You just can't go wrong with teenage suicide, road trips, and Tom Waits. You can go wrong with weird-ass cultish road trips in postapocalyptic surroundings, though — WRISTCUTTERS recalls both SIX-STRING SAMURAI and BEACH PARTY AT THE THRESHOLD OF HELL, only it isn't pretentious crap. Although some will think it is.

Depressed teen Zia (Patrick Fugit) tidies up his messy apartment and then slashes his wrists. He awakens in an afterlife just for suicides, which he notes is kind of like the real world but it sucks a little more. There are no stars, everything is gray, it's physically impossible to smile, every building looks like the most run-down roadside gas station you've ever seen on a cross-country trip, and the only music on the radio is by bands whose singers killed themselves.

(Oddly, one of the shots, perhaps by accident, captures a billboard for radio shock jock Mancow. Are they implying that he has committed suicide, or just that he sucks?)

You still have to make a living in the afterlife, so Zia works at a pizza place, where he befriends a Russian drunk named Eugene (Shea Wigham) whose entire family committed suicide, one after the other, so he still lives with them. Eugene's particular chosen method of death was to pour beer on his electric guitar during a live performance.
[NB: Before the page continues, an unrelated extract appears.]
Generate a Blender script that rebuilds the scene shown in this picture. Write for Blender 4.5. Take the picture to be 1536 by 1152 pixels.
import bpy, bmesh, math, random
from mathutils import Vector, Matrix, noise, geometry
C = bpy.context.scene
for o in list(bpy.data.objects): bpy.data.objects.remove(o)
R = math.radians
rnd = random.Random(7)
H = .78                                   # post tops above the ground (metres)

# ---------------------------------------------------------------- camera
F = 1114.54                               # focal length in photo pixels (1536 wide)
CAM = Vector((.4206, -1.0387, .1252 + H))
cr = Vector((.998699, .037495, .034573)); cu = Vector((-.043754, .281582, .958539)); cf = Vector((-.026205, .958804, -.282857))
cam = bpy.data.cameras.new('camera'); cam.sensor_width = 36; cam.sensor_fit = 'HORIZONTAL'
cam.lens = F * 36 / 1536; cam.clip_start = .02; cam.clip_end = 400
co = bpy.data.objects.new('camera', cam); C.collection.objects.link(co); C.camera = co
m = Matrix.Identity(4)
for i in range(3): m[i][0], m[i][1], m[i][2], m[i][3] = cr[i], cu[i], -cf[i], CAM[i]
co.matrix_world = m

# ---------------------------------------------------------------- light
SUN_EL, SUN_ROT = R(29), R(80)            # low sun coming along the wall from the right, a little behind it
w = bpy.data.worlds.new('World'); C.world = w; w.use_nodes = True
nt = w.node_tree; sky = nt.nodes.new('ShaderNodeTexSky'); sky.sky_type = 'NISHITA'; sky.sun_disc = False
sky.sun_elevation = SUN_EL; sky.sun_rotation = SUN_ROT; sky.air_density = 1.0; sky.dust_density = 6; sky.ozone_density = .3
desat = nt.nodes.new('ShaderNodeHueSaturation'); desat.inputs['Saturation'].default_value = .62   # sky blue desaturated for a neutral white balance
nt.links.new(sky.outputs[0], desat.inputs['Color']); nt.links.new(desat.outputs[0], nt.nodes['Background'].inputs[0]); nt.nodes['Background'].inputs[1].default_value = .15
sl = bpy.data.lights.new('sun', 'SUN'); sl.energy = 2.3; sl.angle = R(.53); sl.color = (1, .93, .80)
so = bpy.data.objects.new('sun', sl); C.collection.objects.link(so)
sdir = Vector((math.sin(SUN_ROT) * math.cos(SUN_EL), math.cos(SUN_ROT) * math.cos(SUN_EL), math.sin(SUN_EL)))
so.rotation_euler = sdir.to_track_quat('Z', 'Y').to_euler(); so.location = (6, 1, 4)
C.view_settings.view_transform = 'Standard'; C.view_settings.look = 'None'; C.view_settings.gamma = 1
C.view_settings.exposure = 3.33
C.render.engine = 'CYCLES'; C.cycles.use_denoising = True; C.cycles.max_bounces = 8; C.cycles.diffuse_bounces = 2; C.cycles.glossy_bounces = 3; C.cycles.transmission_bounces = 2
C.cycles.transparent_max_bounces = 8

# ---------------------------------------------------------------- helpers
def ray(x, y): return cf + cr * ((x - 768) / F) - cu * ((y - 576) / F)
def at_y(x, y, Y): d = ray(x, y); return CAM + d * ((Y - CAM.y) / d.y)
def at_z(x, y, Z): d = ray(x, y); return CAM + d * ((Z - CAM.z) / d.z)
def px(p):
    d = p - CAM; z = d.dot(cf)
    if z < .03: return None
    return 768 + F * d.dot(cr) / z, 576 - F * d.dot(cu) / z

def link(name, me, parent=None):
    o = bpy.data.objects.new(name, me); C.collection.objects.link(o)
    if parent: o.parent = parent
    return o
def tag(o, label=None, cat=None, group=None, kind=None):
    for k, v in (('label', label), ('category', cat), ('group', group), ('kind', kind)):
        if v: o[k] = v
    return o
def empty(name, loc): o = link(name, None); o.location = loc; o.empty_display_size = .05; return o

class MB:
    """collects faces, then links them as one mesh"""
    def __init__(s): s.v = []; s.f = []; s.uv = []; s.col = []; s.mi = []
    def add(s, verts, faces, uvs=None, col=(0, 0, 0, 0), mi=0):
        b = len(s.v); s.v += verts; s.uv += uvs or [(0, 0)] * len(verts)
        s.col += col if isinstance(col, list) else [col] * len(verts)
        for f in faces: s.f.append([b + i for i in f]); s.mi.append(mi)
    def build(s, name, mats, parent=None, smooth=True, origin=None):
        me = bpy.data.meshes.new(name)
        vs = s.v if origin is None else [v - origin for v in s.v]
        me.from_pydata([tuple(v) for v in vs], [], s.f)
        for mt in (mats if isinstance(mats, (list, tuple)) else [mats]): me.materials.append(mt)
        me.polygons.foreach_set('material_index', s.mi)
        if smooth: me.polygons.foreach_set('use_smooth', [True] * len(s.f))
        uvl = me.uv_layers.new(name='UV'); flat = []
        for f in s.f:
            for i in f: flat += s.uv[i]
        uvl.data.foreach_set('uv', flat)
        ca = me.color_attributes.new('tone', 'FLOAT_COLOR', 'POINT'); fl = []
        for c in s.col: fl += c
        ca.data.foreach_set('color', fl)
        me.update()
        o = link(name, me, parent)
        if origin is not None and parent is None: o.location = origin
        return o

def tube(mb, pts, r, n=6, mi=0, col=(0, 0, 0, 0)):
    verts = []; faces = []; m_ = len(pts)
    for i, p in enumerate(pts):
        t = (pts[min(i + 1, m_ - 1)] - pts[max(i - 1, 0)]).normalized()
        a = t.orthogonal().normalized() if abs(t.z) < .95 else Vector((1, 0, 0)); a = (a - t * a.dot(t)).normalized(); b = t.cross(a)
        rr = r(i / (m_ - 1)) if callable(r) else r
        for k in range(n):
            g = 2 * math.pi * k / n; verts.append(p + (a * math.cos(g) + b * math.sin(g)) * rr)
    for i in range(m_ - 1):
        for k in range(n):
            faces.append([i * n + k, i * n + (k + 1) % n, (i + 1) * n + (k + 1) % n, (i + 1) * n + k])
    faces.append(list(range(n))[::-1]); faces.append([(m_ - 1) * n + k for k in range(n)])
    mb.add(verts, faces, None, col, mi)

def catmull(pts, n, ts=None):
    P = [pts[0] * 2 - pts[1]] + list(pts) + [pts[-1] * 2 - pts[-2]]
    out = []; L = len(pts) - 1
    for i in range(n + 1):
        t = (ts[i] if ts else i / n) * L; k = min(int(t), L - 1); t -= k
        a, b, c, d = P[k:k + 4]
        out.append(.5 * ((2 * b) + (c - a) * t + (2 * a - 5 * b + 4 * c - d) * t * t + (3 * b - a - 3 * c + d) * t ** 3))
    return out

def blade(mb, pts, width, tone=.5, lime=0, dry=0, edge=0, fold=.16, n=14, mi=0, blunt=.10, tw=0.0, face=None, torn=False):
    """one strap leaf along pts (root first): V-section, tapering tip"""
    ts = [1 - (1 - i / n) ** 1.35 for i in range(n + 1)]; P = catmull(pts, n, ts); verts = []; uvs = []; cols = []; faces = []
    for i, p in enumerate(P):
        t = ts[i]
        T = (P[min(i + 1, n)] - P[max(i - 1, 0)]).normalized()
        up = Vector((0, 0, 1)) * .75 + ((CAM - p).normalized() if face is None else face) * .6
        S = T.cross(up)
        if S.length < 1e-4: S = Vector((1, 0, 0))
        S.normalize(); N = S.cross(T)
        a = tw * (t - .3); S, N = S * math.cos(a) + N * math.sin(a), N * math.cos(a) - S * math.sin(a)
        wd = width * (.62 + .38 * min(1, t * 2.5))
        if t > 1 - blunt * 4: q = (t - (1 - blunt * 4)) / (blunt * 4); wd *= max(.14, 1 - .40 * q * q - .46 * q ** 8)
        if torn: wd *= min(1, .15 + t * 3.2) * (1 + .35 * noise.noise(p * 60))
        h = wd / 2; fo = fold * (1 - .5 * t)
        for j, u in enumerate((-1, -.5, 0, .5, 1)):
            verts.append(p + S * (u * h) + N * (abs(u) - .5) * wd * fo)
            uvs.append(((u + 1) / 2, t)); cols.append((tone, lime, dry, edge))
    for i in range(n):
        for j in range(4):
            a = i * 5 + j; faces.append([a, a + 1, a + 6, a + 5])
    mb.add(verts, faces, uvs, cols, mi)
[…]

Zia killed himself over a girlfriend (blonde bombshell Leslie Bibb), but when he finds out that she too committed suicide a month later, he sets out to find her. Persuading Eugene to come along because there's nothing better to do, they set off in Eugene's broken down car with non-working headlights and a black hole vortex under the passenger seat. Across a barren landscape, without any specific direction, they also encounter Mikal (Shannyn Sossamon) who's on a quest to find the People In Charge, since she claims not to have killed herself and thinks she's there by mistake. Eventually Tom Waits comes into play and things take a different turn, but I'm not going to spoil that for you.
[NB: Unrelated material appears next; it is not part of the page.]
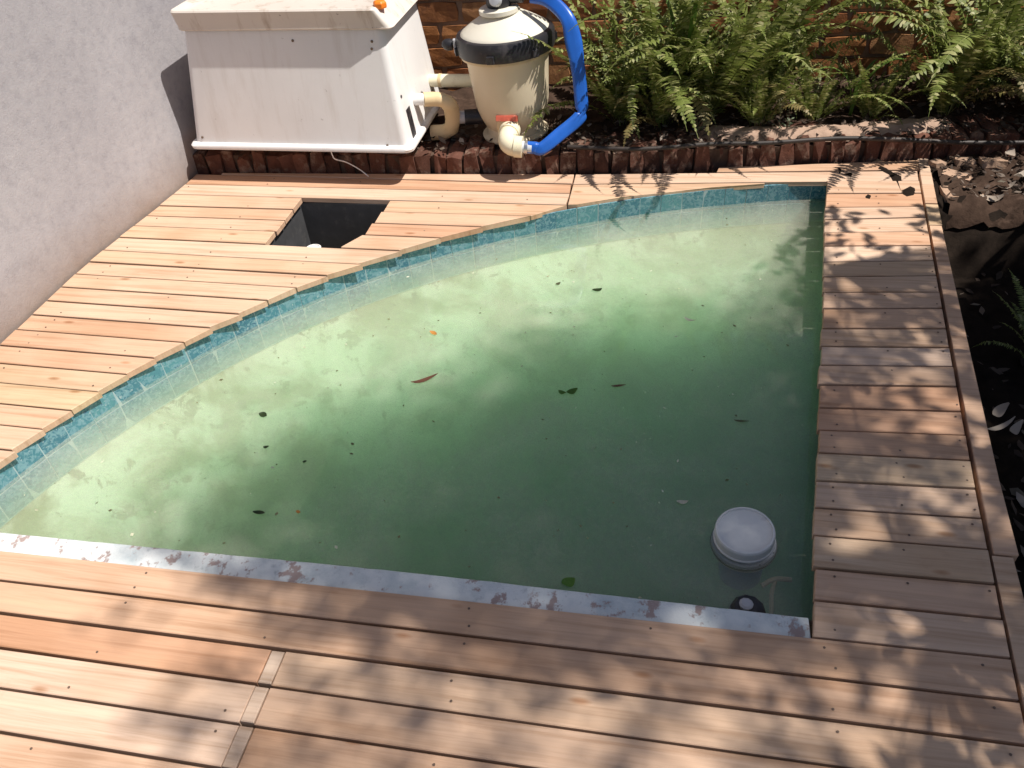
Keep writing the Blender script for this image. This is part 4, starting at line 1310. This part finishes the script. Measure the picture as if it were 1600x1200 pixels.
for (x, y, z, L, Wd, rz, lab) in [(1.155, 2.20, -0.20, 0.075, 0.040, 0.5, "bright pale dry leaf in the dark hollow beside the deck, uppermost of three"),
                                  (1.135, 2.115, -0.20, 0.11, 0.022, 0.75, "narrow pale dry leaf below the bright one in the hollow"),
                                  (1.18, 2.11, -0.20, 0.085, 0.034, 0.7, "dull pale dry leaf at the right edge of the hollow"),
                                  (1.44, 3.43, 0.0, 0.085, 0.05, 0.3, "large grey dry leaf on the soil bank"),
                                  (1.52, 3.52, 0.01, 0.09, 0.05, 0.9, "curled white dry leaf at the right of the soil bank"),
                                  (1.57, 3.46, 0.0, 0.08, 0.05, -0.3, "dry grey leaf at the picture's right edge on the bank"),
                                  (1.37, 3.37, -0.02, 0.09, 0.045, 0.1, "pale dry leaf at the lip of the dark hollow"),
                                  (1.52, 3.70, 0.03, 0.06, 0.05, 1.1, "pale rounded dry leaf close to the irrigation pipe")]:
    me = leaf_mesh("dry_leaf", L, Wd, int(x * 777), 1.0); me.materials.append(MAT["dry_leaf"])
    o = bpy.data.objects.new("dry_leaf", me); COL.objects.link(o)
    o.location = (x, y, z + 0.012); o.rotation_euler = (random.uniform(-.3, .3), random.uniform(-.2, .2), rz)
    tag(o, lab, "leaf")

# ------------------------------------------------------------------ shade tree to the right (its crown hangs above the frame)
tree = empty("shade_tree", (5.0, 1.3, -0.3))
tag(tree, "leafy tree right of the pool whose crown shades the water and deck", "tree")
SB = [(-0.90, -0.6), (-0.88, 0.3), (-0.88, 0.9), (-0.98, 1.10), (-1.34, 1.24), (-1.30, 1.5), (-1.14, 1.70), (-0.92, 1.92), (-0.66, 2.12), (-0.30, 2.38), (0.0, 2.54), (0.45, 2.62), (0.9, 2.70), (1.2, 3.05), (1.6, 3.3), (2.6, 3.5)]
def inside(u, v):
    """signed distance (positive inside the shade) from the boundary, roughly"""
    best, sg = 9.0, 1.0
    for (x0, y0), (x1, y1) in zip(SB, SB[1:]):
        dx, dy = x1 - x0, y1 - y0
        t = max(0, min(1, ((u - x0) * dx + (v - y0) * dy) / (dx * dx + dy * dy)))
        px, py = x0 + dx * t, y0 + dy * t
        d = math.hypot(u - px, v - py)
        if d < best:
            best = d
            sg = 1.0 if (dx * (v - py) - dy * (u - px)) < 0 else -1.0
    return best * sg
rnd = random.Random(99)
crown = MB()
clumps = []
def add_leaf(mb, c, L, w, r):
    R = Matrix.Rotation(r.uniform(0, 6.28), 3, 'Z') @ Matrix.Rotation(r.uniform(-.7, .7), 3, 'X') @ Matrix.Rotation(r.uniform(-.7, .7), 3, 'Y')
    P = [(-L, 0, 0), (-L * .3, -w, .1 * L), (L * .4, -w * .8, .08 * L), (L, 0, 0), (L * .4, w * .8, .08 * L), (-L * .3, w, .1 * L)]
    mb.add([R @ Vector(p) + c for p in P], [[0, 1, 2, 3, 4, 5]])
tries = 0
while len(clumps) < 1500 and tries < 90000:
    tries += 1
    u, v = rnd.uniform(-1.35, 2.8), rnd.uniform(-0.9, 3.5)
    d = inside(u, v)
    if d < 0.05: continue
    dens = min(1.0, 0.65 + d * 2.0)
    if v < 1.10: dens *= 0.50 if u < 0.25 else 0.36      # looser crown over the front boards
    over_pool = v > 1.1 and u < right_x(v) + 0.02
    if not over_pool and 0.40 < u < 1.1: dens *= 0.36
    if rnd.random() > dens: continue
    z = rnd.uniform(6.0, 9.0) if (over_pool or u < 0.3) else rnd.uniform(3.0, 7.0)
    c = Vector((u + COT * z, v + math.tan(SUN_AZ) * COT * z, z))
    clumps.append(c)
    R = rnd.uniform(0.19, 0.23) if over_pool else rnd.uniform(0.26, 0.34) if u < 0.35 else rnd.uniform(0.12, 0.20)
    for _ in range((rnd.randint(17, 22) if over_pool else rnd.randint(6, 10) if u < 0.35 else rnd.randint(11, 17))):
        o_ = Vector((rnd.gauss(0, R * .6), rnd.gauss(0, R * .6), rnd.gauss(0, R * .4)))
        add_leaf(crown, c + o_, rnd.uniform(.030, .050), rnd.uniform(.013, .022), rnd)
# lower twigs with larger leaves over the right strip and the front right boards
low = []
for _ in range(34):
    u, v = rnd.uniform(0.45, 1.25), rnd.uniform(0.3, 3.3)
    z = rnd.uniform(1.85, 2.6)
    c = Vector((u + COT * z, v, z)); low.append(c)
    for _ in range(rnd.randint(8, 15)):
        add_leaf(crown, c + Vector((rnd.gauss(0, .07), rnd.gauss(0, .07), rnd.gauss(0, .04))), rnd.uniform(.030, .050), rnd.uniform(.014, .022), rnd)
child(crown.build("crown", MAT["tree_leaf"]), tree)
child(MB().tube([(5.0, 1.3, -0.4), (4.97, 1.3, 1.2), (4.9, 1.35, 3.0), (4.85, 1.4, 5.0)], [0.20, 0.165, 0.14, 0.11], 14).build("trunk", MAT["bark"], smooth=True), tree)
tops = [Vector((4.2, 1.0, 6.6)), Vector((4.9, 0.2, 7.0)), Vector((4.5, 2.0, 6.8)), Vector((5.0, 2.6, 6.3)), Vector((6.0, 1.2, 7.2)), Vector((3.6, 1.6, 6.6)), Vector((2.6, 2.6, 3.4)), Vector((4.1, -0.2, 6.7)), Vector((2.4, 1.0, 3.0))]
for tp in tops:
    b = Vector((4.88, 1.4, min(4.7, tp.z - 0.9) + rnd.uniform(-.2, .2)))
    mid = b.lerp(tp, .5) + Vector((0, 0, .22))
    child(MB().tube([b, mid, tp], [0.055, 0.035, 0.016], 9).build("limb", MAT["bark"], smooth=True), tree)
tw = MB()
for c in clumps[::2] + low[::2]:
    tp = min(tops, key=lambda q: (q - c).length)
    tw.tube([tp, tp.lerp(c, .5) + Vector((0, 0, .05)), c], [0.008, 0.005, 0.002], 5, cap=False)
tag(child(tw.build("twigs", MAT["bark"]), tree), kind="stuff")

# dense shrubs beyond the hollow keep it dark
rnd = random.Random(17)
for (cx_, cy_, hh, lab) in [(2.05, 2.5, 1.05, "dense dark shrub beyond the hollow on the right"), (1.95, 1.35, 0.95, "dense dark shrub beside the deck's front right edge"), (2.5, 3.25, 1.3, "tall dense shrub at the far right of the planting bed")]:
    sh = empty("garden_shrub", (cx_, cy_, -0.3))
    tag(sh, lab, "shrub")
    mb, st = MB(), MB()
    for k in range(46):
        a = rnd.uniform(0, 6.28); q = math.sqrt(rnd.random())
        tip = Vector((cx_ + 0.55 * q * math.cos(a), cy_ + 0.6 * q * math.sin(a), -0.3 + hh * rnd.uniform(.35, 1.0) * (1.05 - .3 * q)))
        st.tube([(cx_, cy_, -0.32), Vector((cx_, cy_, -0.3)).lerp(tip, .5) + Vector((0, 0, .08)), tip], [0.010, 0.006, 0.002], 5, cap=False)
        for _ in range(26):
            add_leaf(mb, tip + Vector((rnd.gauss(0, .09), rnd.gauss(0, .09), rnd.gauss(0, .07))), rnd.uniform(.03, .055), rnd.uniform(.013, .022), rnd)
    child(st.build("stem", MAT["bark"]), sh)
    child(mb.build("foliage", MAT["tree_leaf"]), sh)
Director Goran Dukic, working from a short story, creates a great, fully-realized world on a low budget, and never cops out as you think he might. Most genre movies that sustain a mystery tend to deflate once the mystery is revealed, but this keeps it strange. There's a hint of LOST to it — characters in a strange place, with occasional flashbacks to their “real” lives (nothing huge; mostly just revealing all their deaths), and the dilemma faced by Zia when he finally finds his dead girlfriend is palpable and believable. And just wait till you see what trains look like in the afterlife.